- SET PROBLEM -
Look in the material below for the line with "Continue the Blender" and the line with "nrm = np.tile(Rm", then set down exactly those two lines and all lines between, nothing more.
--- begin RECORD EXTRACTS ---
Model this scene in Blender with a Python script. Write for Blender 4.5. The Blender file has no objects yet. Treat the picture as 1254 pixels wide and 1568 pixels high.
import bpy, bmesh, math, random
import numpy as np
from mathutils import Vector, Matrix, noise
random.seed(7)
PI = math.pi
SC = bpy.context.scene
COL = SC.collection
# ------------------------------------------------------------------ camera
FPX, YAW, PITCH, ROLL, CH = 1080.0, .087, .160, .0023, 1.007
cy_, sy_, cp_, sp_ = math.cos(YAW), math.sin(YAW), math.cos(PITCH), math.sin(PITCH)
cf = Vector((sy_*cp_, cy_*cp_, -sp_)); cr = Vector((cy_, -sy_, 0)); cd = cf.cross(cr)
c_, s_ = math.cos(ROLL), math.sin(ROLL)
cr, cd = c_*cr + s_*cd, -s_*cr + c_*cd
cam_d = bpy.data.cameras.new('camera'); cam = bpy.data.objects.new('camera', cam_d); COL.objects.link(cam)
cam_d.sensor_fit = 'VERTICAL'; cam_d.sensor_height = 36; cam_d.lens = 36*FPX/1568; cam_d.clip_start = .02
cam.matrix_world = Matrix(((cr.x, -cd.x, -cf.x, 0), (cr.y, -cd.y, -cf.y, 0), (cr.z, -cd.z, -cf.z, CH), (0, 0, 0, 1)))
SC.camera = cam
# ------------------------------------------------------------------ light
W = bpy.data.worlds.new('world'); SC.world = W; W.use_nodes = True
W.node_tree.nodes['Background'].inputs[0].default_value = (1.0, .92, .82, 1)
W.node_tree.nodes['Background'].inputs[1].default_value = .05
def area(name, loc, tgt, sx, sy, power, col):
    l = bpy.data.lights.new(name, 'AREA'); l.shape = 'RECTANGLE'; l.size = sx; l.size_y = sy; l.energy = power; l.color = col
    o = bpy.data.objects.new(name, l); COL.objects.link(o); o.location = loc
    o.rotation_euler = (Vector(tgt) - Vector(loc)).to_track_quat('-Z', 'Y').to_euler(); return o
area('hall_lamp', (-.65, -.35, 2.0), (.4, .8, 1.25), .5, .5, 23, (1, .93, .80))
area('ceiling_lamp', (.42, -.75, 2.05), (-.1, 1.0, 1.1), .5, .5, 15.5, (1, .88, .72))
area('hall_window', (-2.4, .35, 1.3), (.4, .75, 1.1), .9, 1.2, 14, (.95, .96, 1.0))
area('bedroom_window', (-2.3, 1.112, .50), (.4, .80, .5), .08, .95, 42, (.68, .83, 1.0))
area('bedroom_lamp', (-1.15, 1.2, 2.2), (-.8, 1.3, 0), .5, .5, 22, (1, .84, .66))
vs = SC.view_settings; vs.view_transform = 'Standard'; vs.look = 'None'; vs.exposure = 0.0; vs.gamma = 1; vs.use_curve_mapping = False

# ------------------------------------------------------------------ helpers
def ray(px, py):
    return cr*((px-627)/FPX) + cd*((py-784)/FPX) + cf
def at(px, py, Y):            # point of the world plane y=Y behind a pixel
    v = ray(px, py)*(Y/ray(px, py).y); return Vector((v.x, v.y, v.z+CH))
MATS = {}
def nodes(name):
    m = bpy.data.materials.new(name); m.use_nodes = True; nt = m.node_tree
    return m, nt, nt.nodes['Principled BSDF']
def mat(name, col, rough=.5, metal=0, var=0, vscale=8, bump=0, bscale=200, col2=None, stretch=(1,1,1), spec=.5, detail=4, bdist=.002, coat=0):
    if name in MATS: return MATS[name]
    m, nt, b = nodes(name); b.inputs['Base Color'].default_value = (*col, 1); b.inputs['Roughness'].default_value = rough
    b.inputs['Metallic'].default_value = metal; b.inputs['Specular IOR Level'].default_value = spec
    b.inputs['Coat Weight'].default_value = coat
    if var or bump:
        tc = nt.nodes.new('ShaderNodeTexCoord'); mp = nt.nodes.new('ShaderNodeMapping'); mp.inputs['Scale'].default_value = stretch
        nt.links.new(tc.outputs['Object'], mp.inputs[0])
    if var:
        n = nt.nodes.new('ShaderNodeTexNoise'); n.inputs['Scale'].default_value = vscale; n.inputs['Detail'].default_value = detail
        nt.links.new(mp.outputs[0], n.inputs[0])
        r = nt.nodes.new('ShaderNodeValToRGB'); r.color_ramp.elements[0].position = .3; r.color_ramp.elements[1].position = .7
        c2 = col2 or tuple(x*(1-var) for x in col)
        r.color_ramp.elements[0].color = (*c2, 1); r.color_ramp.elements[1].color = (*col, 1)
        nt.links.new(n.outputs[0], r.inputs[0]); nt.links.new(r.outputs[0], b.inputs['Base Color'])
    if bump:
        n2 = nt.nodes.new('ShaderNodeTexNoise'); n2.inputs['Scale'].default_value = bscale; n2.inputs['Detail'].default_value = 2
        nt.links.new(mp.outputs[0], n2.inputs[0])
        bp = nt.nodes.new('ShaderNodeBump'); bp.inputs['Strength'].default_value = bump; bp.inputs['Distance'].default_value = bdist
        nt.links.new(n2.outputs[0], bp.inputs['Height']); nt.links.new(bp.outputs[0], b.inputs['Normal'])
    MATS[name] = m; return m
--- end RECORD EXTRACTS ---
--- begin RECORD EXTRACTS ---
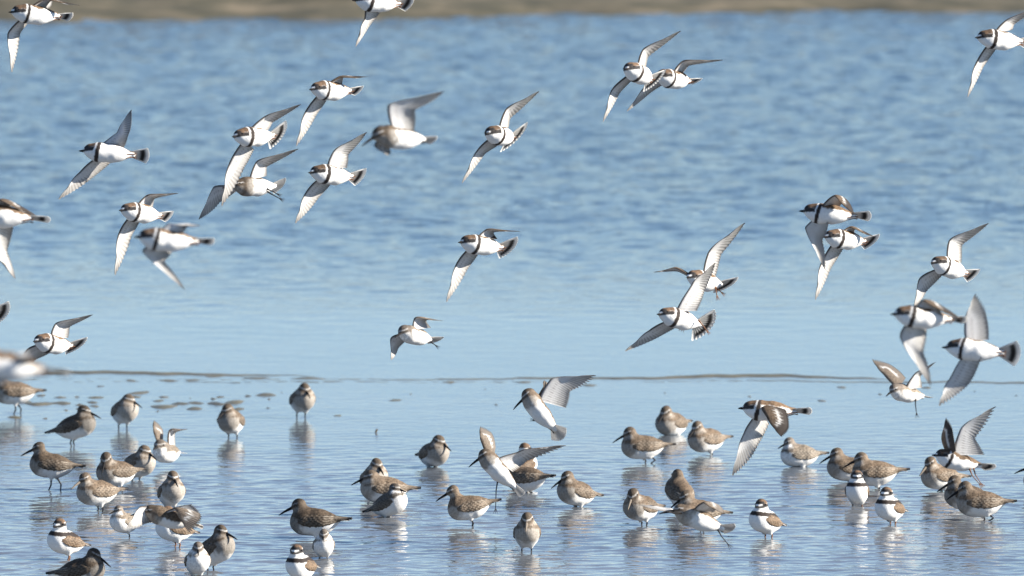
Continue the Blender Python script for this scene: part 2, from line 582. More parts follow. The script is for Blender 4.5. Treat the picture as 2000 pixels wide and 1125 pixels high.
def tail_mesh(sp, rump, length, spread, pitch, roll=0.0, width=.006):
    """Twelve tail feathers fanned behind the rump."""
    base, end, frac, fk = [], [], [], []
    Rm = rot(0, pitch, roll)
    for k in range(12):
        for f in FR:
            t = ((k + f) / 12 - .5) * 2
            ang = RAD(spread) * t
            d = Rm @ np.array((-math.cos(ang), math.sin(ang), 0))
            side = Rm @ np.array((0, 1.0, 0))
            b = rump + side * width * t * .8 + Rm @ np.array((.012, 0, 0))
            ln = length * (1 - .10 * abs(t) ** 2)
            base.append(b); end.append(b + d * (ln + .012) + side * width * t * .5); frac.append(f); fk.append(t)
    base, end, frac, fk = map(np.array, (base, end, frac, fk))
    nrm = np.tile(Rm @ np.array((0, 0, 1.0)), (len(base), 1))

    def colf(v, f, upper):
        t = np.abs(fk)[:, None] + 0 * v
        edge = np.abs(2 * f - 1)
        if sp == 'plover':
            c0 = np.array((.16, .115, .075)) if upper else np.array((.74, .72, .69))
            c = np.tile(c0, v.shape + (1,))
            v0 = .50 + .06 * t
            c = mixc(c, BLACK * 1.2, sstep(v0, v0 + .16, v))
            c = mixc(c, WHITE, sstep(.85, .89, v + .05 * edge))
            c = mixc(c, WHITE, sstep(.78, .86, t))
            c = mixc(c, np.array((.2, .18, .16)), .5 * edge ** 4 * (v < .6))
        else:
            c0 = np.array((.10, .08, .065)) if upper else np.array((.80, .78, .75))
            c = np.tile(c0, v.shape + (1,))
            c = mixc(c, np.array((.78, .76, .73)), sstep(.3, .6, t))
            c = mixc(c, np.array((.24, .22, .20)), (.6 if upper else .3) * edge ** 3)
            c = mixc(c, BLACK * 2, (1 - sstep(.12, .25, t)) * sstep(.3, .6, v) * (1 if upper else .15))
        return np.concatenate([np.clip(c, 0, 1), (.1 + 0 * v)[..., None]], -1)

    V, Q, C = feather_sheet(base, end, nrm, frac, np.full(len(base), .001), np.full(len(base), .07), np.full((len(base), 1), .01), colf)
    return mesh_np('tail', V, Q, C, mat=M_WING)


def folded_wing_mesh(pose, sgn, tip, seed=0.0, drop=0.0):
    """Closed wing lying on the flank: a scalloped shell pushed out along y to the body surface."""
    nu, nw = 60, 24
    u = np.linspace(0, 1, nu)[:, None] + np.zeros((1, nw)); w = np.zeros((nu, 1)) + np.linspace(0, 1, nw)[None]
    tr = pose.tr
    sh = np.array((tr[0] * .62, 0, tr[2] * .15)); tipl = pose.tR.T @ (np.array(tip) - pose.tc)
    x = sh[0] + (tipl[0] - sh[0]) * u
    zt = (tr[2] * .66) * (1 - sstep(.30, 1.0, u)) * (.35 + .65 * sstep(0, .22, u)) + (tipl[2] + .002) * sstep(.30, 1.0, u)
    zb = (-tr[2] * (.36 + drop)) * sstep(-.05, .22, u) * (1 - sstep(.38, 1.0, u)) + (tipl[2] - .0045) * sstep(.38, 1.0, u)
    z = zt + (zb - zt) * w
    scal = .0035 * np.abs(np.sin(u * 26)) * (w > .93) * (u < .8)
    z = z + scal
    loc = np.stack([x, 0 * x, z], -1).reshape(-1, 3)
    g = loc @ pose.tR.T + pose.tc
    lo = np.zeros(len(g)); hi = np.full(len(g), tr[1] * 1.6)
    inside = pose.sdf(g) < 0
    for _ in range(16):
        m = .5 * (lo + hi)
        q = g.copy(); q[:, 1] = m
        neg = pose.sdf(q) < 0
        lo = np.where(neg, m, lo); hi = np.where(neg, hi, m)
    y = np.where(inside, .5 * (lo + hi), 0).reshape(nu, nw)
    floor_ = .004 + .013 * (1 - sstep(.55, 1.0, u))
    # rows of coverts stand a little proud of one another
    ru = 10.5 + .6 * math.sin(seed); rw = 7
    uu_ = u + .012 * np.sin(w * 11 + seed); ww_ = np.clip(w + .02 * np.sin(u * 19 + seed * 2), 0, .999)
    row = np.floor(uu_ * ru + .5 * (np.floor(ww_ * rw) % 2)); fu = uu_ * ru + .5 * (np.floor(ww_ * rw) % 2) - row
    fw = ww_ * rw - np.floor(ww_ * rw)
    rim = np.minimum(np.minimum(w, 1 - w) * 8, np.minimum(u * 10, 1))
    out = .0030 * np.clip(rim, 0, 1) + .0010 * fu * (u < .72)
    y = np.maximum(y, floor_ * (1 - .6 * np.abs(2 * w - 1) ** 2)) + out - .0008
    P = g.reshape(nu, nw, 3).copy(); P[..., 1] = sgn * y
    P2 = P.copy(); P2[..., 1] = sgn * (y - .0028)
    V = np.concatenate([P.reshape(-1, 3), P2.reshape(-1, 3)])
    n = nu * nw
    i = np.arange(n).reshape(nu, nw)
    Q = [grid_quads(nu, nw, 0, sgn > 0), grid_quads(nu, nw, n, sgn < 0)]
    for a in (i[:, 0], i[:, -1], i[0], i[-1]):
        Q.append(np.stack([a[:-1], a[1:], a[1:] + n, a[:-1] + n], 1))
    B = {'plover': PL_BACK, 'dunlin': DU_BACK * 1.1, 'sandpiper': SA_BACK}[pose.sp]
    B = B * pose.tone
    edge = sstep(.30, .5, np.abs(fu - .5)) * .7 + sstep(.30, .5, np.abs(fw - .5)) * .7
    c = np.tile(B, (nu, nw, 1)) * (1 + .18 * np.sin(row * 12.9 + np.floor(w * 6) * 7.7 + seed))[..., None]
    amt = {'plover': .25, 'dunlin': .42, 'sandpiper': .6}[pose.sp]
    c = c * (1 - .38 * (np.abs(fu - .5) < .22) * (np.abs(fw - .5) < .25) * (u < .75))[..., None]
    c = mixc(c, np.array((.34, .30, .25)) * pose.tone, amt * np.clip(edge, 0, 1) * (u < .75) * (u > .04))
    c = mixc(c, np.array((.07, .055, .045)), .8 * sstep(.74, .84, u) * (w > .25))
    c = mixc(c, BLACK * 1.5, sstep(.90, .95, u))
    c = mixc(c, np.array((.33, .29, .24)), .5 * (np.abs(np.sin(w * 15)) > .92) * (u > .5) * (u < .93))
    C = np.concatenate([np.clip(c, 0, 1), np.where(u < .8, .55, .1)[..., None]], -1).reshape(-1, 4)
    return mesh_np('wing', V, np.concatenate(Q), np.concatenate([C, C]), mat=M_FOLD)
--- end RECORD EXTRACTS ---
--- begin RECORD EXTRACTS ---
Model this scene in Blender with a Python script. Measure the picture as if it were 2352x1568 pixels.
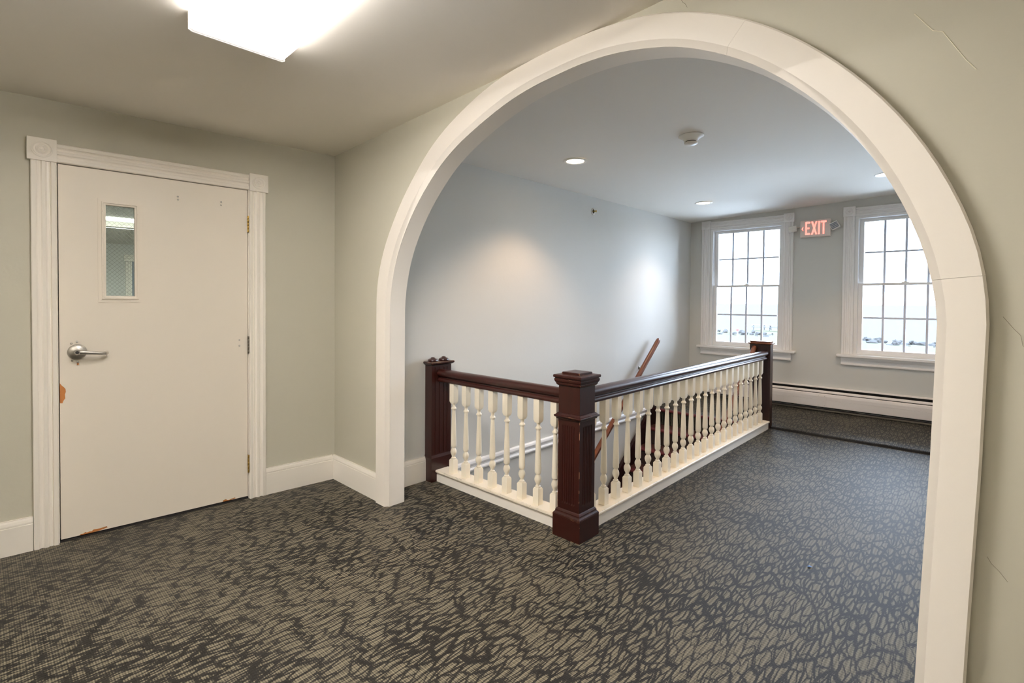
--- end RECORD EXTRACTS ---
- EXERCISE RESULT -
Continue the Blender Python script for this scene: part 2, from line 582. More parts follow. The script is for Blender 4.5. Treat the picture as 2000 pixels wide and 1125 pixels high.
def tail_mesh(sp, rump, length, spread, pitch, roll=0.0, width=.006):
    """Twelve tail feathers fanned behind the rump."""
    base, end, frac, fk = [], [], [], []
    Rm = rot(0, pitch, roll)
    for k in range(12):
        for f in FR:
            t = ((k + f) / 12 - .5) * 2
            ang = RAD(spread) * t
            d = Rm @ np.array((-math.cos(ang), math.sin(ang), 0))
            side = Rm @ np.array((0, 1.0, 0))
            b = rump + side * width * t * .8 + Rm @ np.array((.012, 0, 0))
            ln = length * (1 - .10 * abs(t) ** 2)
            base.append(b); end.append(b + d * (ln + .012) + side * width * t * .5); frac.append(f); fk.append(t)
    base, end, frac, fk = map(np.array, (base, end, frac, fk))
    nrm = np.tile(Rm @ np.array((0, 0, 1.0)), (len(base), 1))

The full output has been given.